◆ Brief ◆
Please transcribe the data that follows without the pictures, keeping every word the same.

◆ Provided material ◆
___

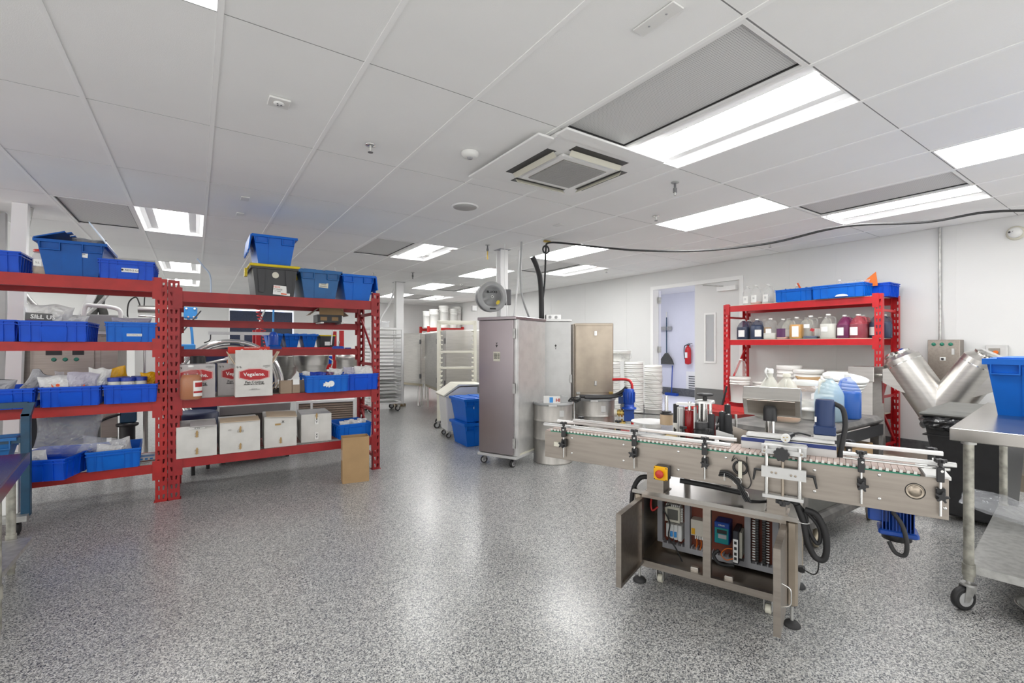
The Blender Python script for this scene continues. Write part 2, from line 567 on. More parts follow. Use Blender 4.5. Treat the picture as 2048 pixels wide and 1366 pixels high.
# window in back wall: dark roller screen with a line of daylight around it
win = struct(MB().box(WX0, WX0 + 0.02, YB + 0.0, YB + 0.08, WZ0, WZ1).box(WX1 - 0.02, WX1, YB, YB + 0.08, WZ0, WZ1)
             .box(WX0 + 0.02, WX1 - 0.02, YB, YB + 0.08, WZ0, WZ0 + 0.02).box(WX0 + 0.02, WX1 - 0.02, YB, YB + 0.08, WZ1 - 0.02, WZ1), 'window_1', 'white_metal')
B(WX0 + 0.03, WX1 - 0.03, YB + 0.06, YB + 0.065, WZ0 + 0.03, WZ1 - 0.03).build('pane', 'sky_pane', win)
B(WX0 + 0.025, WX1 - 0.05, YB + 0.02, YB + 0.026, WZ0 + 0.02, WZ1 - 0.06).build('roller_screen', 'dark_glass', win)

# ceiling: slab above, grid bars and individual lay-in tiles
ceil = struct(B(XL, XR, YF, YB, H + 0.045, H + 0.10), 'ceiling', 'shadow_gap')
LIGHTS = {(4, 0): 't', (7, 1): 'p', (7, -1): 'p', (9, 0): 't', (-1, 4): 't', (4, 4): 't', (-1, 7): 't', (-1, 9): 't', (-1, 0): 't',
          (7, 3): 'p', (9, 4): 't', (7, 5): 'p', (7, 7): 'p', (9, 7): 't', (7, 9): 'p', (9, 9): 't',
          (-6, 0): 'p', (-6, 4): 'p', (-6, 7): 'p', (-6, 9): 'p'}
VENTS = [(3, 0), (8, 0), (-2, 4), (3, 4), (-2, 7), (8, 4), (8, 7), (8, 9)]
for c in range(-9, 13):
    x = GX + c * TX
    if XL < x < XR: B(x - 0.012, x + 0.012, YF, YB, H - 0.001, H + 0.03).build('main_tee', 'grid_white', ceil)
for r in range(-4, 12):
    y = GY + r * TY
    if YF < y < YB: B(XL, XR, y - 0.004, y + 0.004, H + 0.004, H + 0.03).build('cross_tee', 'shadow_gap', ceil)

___

◆ The completed task ◆
The Blender Python script for this scene continues. Write part 2, from line 567 on. More parts follow. Use Blender 4.5. Treat the picture as 2048 pixels wide and 1366 pixels high.
# window in back wall: dark roller screen with a line of daylight around it
win = struct(MB().box(WX0, WX0 + 0.02, YB + 0.0, YB + 0.08, WZ0, WZ1).box(WX1 - 0.02, WX1, YB, YB + 0.08, WZ0, WZ1)
             .box(WX0 + 0.02, WX1 - 0.02, YB, YB + 0.08, WZ0, WZ0 + 0.02).box(WX0 + 0.02, WX1 - 0.02, YB, YB + 0.08, WZ1 - 0.02, WZ1), 'window_1', 'white_metal')
B(WX0 + 0.03, WX1 - 0.03, YB + 0.06, YB + 0.065, WZ0 + 0.03, WZ1 - 0.03).build('pane', 'sky_pane', win)
B(WX0 + 0.025, WX1 - 0.05, YB + 0.02, YB + 0.026, WZ0 + 0.02, WZ1 - 0.06).build('roller_screen', 'dark_glass', win)

# ceiling: slab above, grid bars and individual lay-in tiles
ceil = struct(B(XL, XR, YF, YB, H + 0.045, H + 0.10), 'ceiling', 'shadow_gap')
LIGHTS = {(4, 0): 't', (7, 1): 'p', (7, -1): 'p', (9, 0): 't', (-1, 4): 't', (4, 4): 't', (-1, 7): 't', (-1, 9): 't', (-1, 0): 't',
          (7, 3): 'p', (9, 4): 't', (7, 5): 'p', (7, 7): 'p', (9, 7): 't', (7, 9): 'p', (9, 9): 't',
          (-6, 0): 'p', (-6, 4): 'p', (-6, 7): 'p', (-6, 9): 'p'}
VENTS = [(3, 0), (8, 0), (-2, 4), (3, 4), (-2, 7), (8, 4), (8, 7), (8, 9)]
for c in range(-9, 13):
    x = GX + c * TX
    if XL < x < XR: B(x - 0.012, x + 0.012, YF, YB, H - 0.001, H + 0.03).build('main_tee', 'grid_white', ceil)
for r in range(-4, 12):
    y = GY + r * TY
    if YF < y < YB: B(XL, XR, y - 0.004, y + 0.004, H + 0.004, H + 0.03).build('cross_tee', 'shadow_gap', ceil)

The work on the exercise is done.